Piracy: A value proposition

When a consumer desires digital content, they have two choices available: pirating or purchasing it. People may never consider one of these options, or they may not even realise that they have an option at all, but I’m talking about your common internet-literate digital consumer.

Consciously or not, consumers will weigh their options here based largely on two factors: Cost in time (hassle), and cost in money (price). You can even equate the two if you’d like but I’ll keep them separate for now. Both of these facts work into purchasing content or pirating it, and by weighting them differently, consumer behaviour can be adjusted.
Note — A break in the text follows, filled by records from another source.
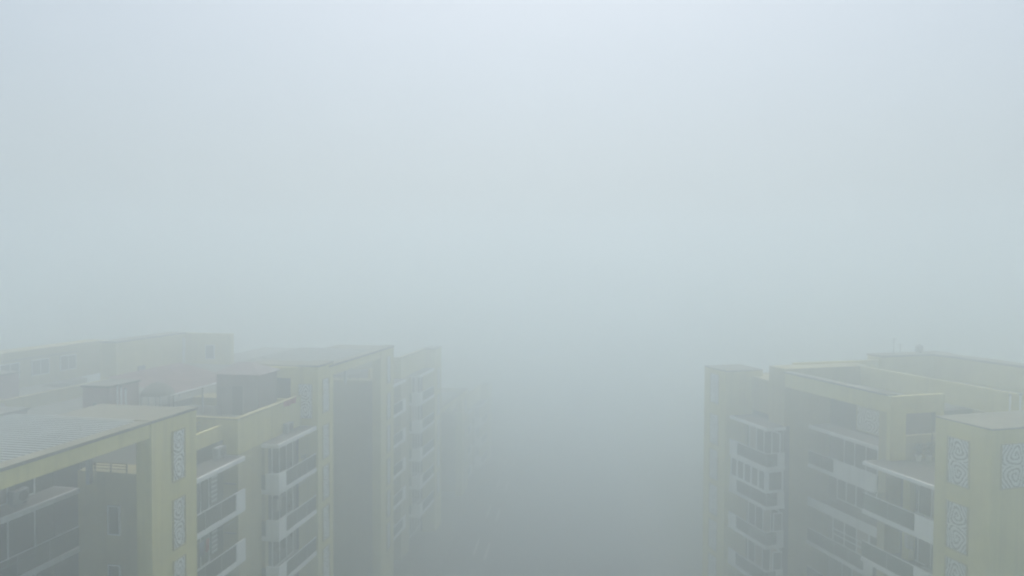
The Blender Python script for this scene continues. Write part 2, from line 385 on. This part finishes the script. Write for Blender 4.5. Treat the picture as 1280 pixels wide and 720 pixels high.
# ================================================================ left row of blocks
def left_block(du, label, group, full=True):
    B = Building(FL, 37 + du, 21.9, 'apartment_building', label, 'building', group)
    LV = [-11.15 - 3*k for k in range(6)]
    def X(name, u0, u1, *a, **k): return B.box(name, u0+du, u1+du, *a, **k)
    def win(pl, at, a0, a1, *a, **k):
        if pl == 'u': return B.window(pl, at+du, a0, a1, *a, **k)
        return B.window(pl, at, a0+du, a1+du, *a, **k)
    # fins
    X('end_wall', 28.0, 31.3, 21.9, 22.7, G, -7.2, 'cream')
    X('coping', 27.95, 31.35, 21.83, 22.78, -7.2, -7.05, 'cap', bevel=0.02)
    X('end_wall', 45.0, 47.5, 21.9, 23.4, G, -6.95 if full else -9.0, 'cream')
    X('coping', 44.95, 47.55, 21.83, 23.45, -6.95 if full else -9.0, -6.8 if full else -8.88, 'cap', bevel=0.02)
    for k in range(6):
        z = (-10.35, -13.7)[min(k,1)] - 3*max(0, k-1); t = (-7.95, -11.3)[min(k,1)] - 3*max(0, k-1)
        relief(B, 'b', 21.898, 29.45+du, 30.3+du, z, t)
        if full or k: relief(B, 'b', 21.898, 45.7+du, 46.7+du, z, t)
    # recess: side wall towards the drone, back wall, balconies, beam and slatted roof
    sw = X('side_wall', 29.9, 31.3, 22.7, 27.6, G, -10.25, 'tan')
    for k in range(6 if full else 0): win('u', 29.86, 25.15, 25.85, -13.4-3*k, -11.9-3*k, 1, 1)
    rl = X('roof_railing', 29.95, 29.99, 24.8, 27.55, -9.82, -9.78, 'dark')
    for z in (-9.95, -10.1): B.box('rail', 29.95+du, 29.99+du, 24.8, 27.55, z, z+0.035, 'dark', rl)
    for wv in (24.8, 25.7, 26.6, 27.5): B.box('post', 29.93+du, 29.98+du, wv, wv+0.05, -10.25, -9.78, 'dark', rl)
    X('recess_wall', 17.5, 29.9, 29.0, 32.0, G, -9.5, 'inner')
    X('roof_beam', 17.5, 27.88, 21.9, 22.4, -7.85, -7.2, 'cream')
    X('roof_beam_coping', 17.5, 27.87, 21.83, 22.48, -7.2, -7.06, 'cap')
    rs = X('roof_sheet', 17.6, 28.3, 22.6, 29.6, -7.25, -7.2, 'sheet')
    n = 34
    for k in range(n):
        u = 17.7 + k*0.315
        B.box('roof_slat', u+du, u+0.13+du, 22.55, 29.7, -7.2, -7.10, 'sheet', rs)
    for wv in (25.2, 28.9): X('pergola_post', 28.0, 28.2, wv, wv+0.2, -10.25, -7.25, 'grey')
    for k, h in enumerate(LV):
        bay(B, 17.5+du, 29.9+du, 27.5, 29.0, h, solid=[(21.0+du, 24.6+du, 1.05)] if k else (), rail=k > 0, panes=7, door=(0.6, 1.2), near_side=False)
    # bay two
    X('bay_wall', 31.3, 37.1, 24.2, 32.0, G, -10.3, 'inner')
    X('terrace_parapet', 31.3, 37.1, 24.2, 24.42, -10.3, -9.4, 'cream')
    X('side_wall', 37.1, 37.35, 23.2, 28.5, -11.149, -9.05, 'cream')
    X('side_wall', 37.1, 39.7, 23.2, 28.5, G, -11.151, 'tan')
    X('side_wall_coping', 37.05, 37.4, 23.15, 28.5, -9.05, -8.97, 'tan')
    for k, h in enumerate(LV):
        if k == 0: bay(B, 31.6+du, 36.9+du, 22.6, 24.2, h, glazed=False, rail=False)
        else:
            bay(B, 31.6+du, 36.9+du, 22.6, 24.2, h, solid=[(36.0+du, 36.9+du, 1.05)], glazed=False)
        if k < 6: win('b', 24.14, 32.3, 35.6, h-2.95, h-0.6, 4, 1, 'sliding_door', 0.07)
        sh = X('louvre_shutter', 35.75, 36.35, 24.1, 24.17, h-2.6, h-0.8, 'grey')
        for q in range(6): B.box('louvre', 35.78+du, 36.32+du, 24.06, 24.1, h-2.5+q*0.28, h-2.42+q*0.28, 'frame', sh)
        if k: X('handrail', 37.02, 37.08, 23.3, 24.1, h+1.2, h+1.26, 'dark')
    # bay three
    X('bay_wall', 39.7, 45.0, 23.6, 32.0, G, -11.16, 'inner')
    X('terrace_wall', 37.35, 45.0, 23.2, 23.45, -11.149, -9.05, 'cream')
    X('terrace_coping', 37.35, 45.0, 23.13, 23.5, -9.05, -8.96, 'tan')
    X('terrace_deck', 37.35, 45.0, 23.45, 32.0, -11.149, -10.0, 'deck')
    for k, h in enumerate(LV):
        if k == 0: bay(B, 39.7+du, 45.0+du, 22.0, 23.6, h, glazed=False, rail=False)
        else:
            sl = bay(B, 39.7+du, 45.0+du, 22.0, 23.6, h, solid=[(39.72+du, 40.7+du, 1.1)], glazed=False, near_side=False)
            B.box('solid_parapet', 39.7+du, 39.82+du, 22.12, 22.9, h, h+1.1, 'white', sl)
            B.box('glass_panel', 39.74+du, 39.752+du, 22.95, 23.55, h+0.06, h+0.98, 'glass', sl)
        if k < 6: win('b', 23.54, 40.6, 44.4, h-2.95, h-0.6, 4, 1, 'sliding_door', 0.07)
        if k: X('inner_pier', 39.95, 40.35, 23.1, 23.598, h, h+2.75, 'tan')
    # terrace end wall with square opening, towards the drone
    if not full:
        X('bay_wall', 45.0, 47.5, 23.4, 32.0, G, -11.01, 'inner')
        X('roof_deck', 17.5, 47.0, 32.0, 44.0, G, -9.52, 'deck')
        X('roof_slab', 28.0, 31.3, 22.785, 27.4, -7.3, -7.12, 'cap')
        return B
    X('terrace_end_wall', 45.0, 45.3, 23.4, 24.0, -11.0, -7.0, 'cream')
    X('terrace_end_wall', 45.0, 45.3, 25.6, 27.0, -11.0, -7.0, 'cream')
    X('terrace_lintel', 45.0, 45.3, 24.0, 25.6, -7.8, -7.0, 'cream')
    X('terrace_sill', 45.0, 45.3, 24.0, 25.6, -11.0, -9.3, 'cream')
    X('opening_back', 47.0, 47.1, 23.41, 27.0, -11.0, -7.3, 'inner')
    relief(B, 'u', 44.998, 22.35, 23.35, -10.6, -8.2)
    X('roof_slab', 45.3, 47.5, 23.4, 27.6, -7.15, -6.9, 'cap')
    X('bay_wall', 45.0, 47.5, 23.4, 32.0, G, -11.01, 'inner')
    # far wall under the next beam (closes the next recess)
    X('roof_wall', 45.3, 47.5, 27.6, 32.0, -11.0, -9.5, 'tan')
    X('roof_slab', 28.0, 31.3, 22.785, 27.4, -7.3, -7.12, 'cap')
    X('roof_deck', 17.5, 47.0, 32.0, 46.9, G, -9.52, 'deck')
    X('parapet', 30.3, 47.0, 40.0, 40.25, -9.52, -8.6, 'tan')
    X('parapet', 17.5, 30.0, 32.0, 32.25, -9.52, -8.9, 'cream')
    # rooftop towers
    X('stair_tower', 40.0, 55.7, 48.0, 50.0, -9.6, -6.65, 'tan')
    X('stair_tower', 52.2, 61.6, 44.2, 45.8, G, -6.5, 'cream')
    X('stair_tower_coping', 52.2-0.04, 61.6, 44.12, 45.8, -6.5, -6.36, 'cap')
    for a in (44.6, 47.4, 50.2): win('b', 47.94, a, a+1.7, -8.8, -7.5, 2, 1)
    X('string_course', 40.0, 52.1, 47.9, 47.995, -7.35, -7.25, 'cap')
    X('roof_deck', 40.0, 52.1, 47.0, 49.9, G, -9.6, 'deck')
    return B
lb = left_block(0, 'nearest left apartment block, with a slatted roof and cluttered terrace', 'row of blocks on the left')
B = lb
B.box('stair_tower', 61.6, 62.2, 39.3, 45.9, G, -6.46, 'cream')
B.window('u', 61.55, 41.0, 42.0, -9.0, -7.6, 1, 1)
B.box('vent_pipe', 60.9, 61.1, 43.9, 44.1, -9.4, -6.9, 'white')
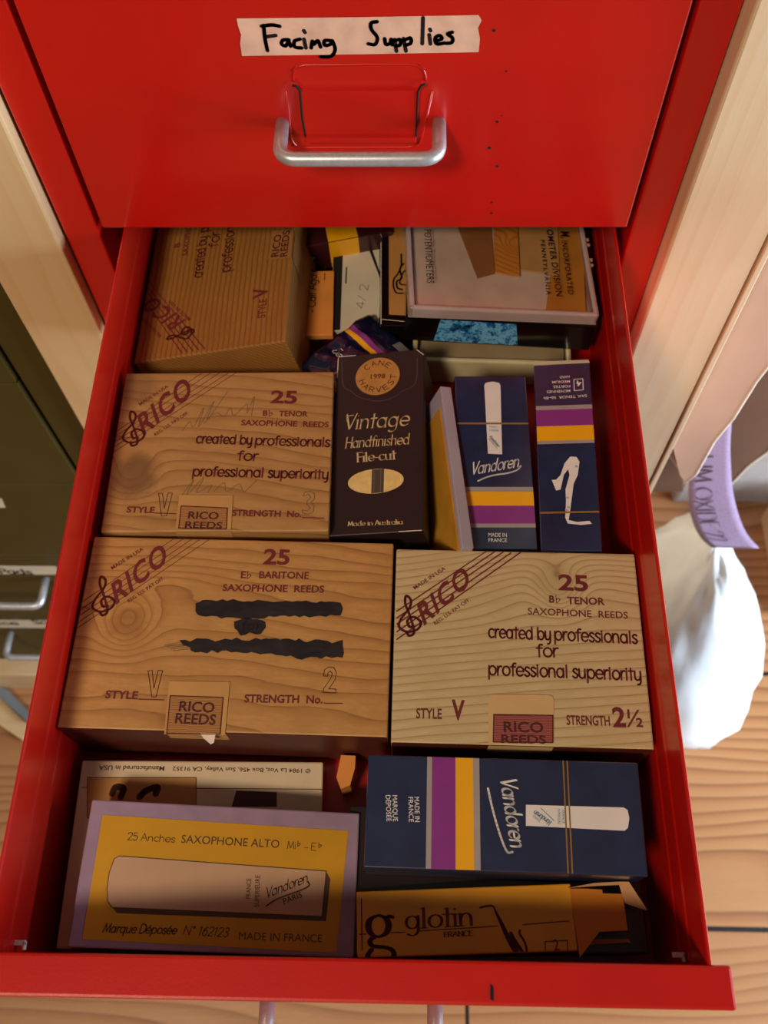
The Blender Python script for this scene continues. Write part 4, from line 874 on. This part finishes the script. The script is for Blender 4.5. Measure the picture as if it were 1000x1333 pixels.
# clear parts case with a printed lid, on a glossy black box, both tilted
def framed_case(name, label, pose, t, wall, rim):
    ctr, rot, w, h = pose; R3 = Euler(rot).to_matrix()
    root = thing(name, label, 'case', Vector(ctr) - R3 @ Vector((0, 0, t)), rot)
    bm = bmesh.new(); hw, hh = w / 2, h / 2
    add_box(bm, (-hw, -hh, 0), (hw, hh, .0012), .0004)
    for lo, hi in (((-hw, -hh, 0), (-hw + wall, hh, t)), ((hw - wall, -hh, 0), (hw, hh, t)), ((-hw, -hh, 0), (hw, -hh + wall, t)), ((-hw, hh - wall, 0), (hw, hh, t))): add_box(bm, lo, hi, .0012, 3)
    link('case_base', bm, rim, root)
    bm = bmesh.new(); add_box(bm, (-hw + wall, -hh + wall, t - .0022), (hw - wall, hh - wall, t - .0012)); link('case_lid', bm, CLEAR, root)['label'] = 'clear lid'
    return root, hw, hh
def inside(name, label, cat, root, polyg, z, th, m, group=None):
    bm = bmesh.new(); c = sum((Vector((p[0], p[1], 0)) for p in polyg), Vector()) / len(polyg)
    add_prism(bm, [(p[0] - c.x, p[1] - c.y, 0) for p in polyg], (0, 0, th))
    o = link(name, bm, m); R3 = root.rotation_euler.to_matrix(); o.location = root.location + R3 @ Vector((c.x, c.y, z)); o.rotation_euler = root.rotation_euler
    return tag(o, label, cat, group)
root, hw, hh = framed_case('plastic_case', 'clear plastic parts case with black lettering at the back right', ((0.0751, 0.0135, -0.0282), (-0.0165, 0.1104, 0.0412), 0.1047, 0.0971), .008, .0030, RIM)
i0 = (-hw + .004, -hh + .004); i1 = (hw - .004, hh - .004)
inside('paper_card', 'off-white paper card inside the clear lettered case', 'paper', root, [i0, (i1[0] - .018, i0[1]), (i1[0] - .018, i1[1]), (i0[0], i1[1])], .0014, .0020, plain('grey_white_card', 'D2C4B8', rough=.8))
inside('kraft_card', 'dark kraft wedge on the paper card inside the clear case', 'card', root, [(-0.01276, -0.02172), (-0.00271, -0.01774), (-0.00132, 0.03117), (-0.02446, 0.02952)], .0036, .0006, plain('kraft_card', '9A6A3C', rough=.7))
inside('paper_packet', 'orange-printed yellow paper packet under the clear lid', 'packet', root, [(-0.00271, -0.01774), (0.01119, -0.01979), (0.01448, 0.03230), (0.00033, 0.03129)], .0043, .0010, grain_print('orange_scroll', 'D9A24A', 'CC8A30', 'C2561E', 260, [((0.00451, -0.00265) + (.006, .006, 3))], .4, .5, sharp=.6))
inside('paper_packet', 'plain tan paper packet right of the orange-printed packet', 'packet', root, [(0.01216, -0.01514), (0.03405, -0.01724), (0.03875, 0.03403), (0.01517, 0.03235)], .0043, .0010, plain('tan_packet', 'C9A468', rough=.6))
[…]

There are two things to remember here: Piracy is never going to disappear, and everyone places different values on their time vs their money. What content providers can do is tip the scales in their favour, which they’ve started to do recently: Steam, the iTunes store, and app stores on phones all are excellent examples of reducing hassle for consumers. On a smaller scale, the Humble Bundle and Radiohead have worked on adjusting cost in money, as well as Steam sales.

Pirates are working to reduce hassle on their end, too. Bittorrent has made it easy for a single person to distribute files to many without expensive web hosting, and Usenet binaries are an order of magnitude easier to deal with than they were five or ten years ago.

This is essentially the point of all counter-piracy activity (shutting down sites, suing users, DRM, etc) - to increase the hassle on the piracy side to tilt the scale back in the content creator’s favour.  However, care must be taken not to increase hassle for your existing users: if, by putting DRM in your game, you make it more of a hassle to play for some of your legitimate users, is that going to be worth the (perhaps minor) additional hassle that you’re putting on those who try to pirate?

The important thing to keep in mind here is that for some their time is so cheap and funds so low that convincing them to purchase the game is near impossible. I think a lot of content providers try to prevent these people from pirating at all, and this is a futile effort: some people will pirate your content no matter what. It’s pointless going after them; time would be much more well spent on the people that are actual potential customers.

This comic from The Oatmeal illustrates the problem well. Assuming there are customers who want whatever you’re making, here’s how you can convince them to get it from you:

  • Lower the price. This is usually difficult to adjust, and may have already been set by market conditions anyway.
  • Lower the hassle. Put it on Netflix, Steam, iTunes, sell it direct from your website. Just don’t make me visit a store or wait for delivery.
  • Increase the hassle of pirating. DRM, DMCA takedowns, whatever - just be sure you don’t affect your legitimate customer base.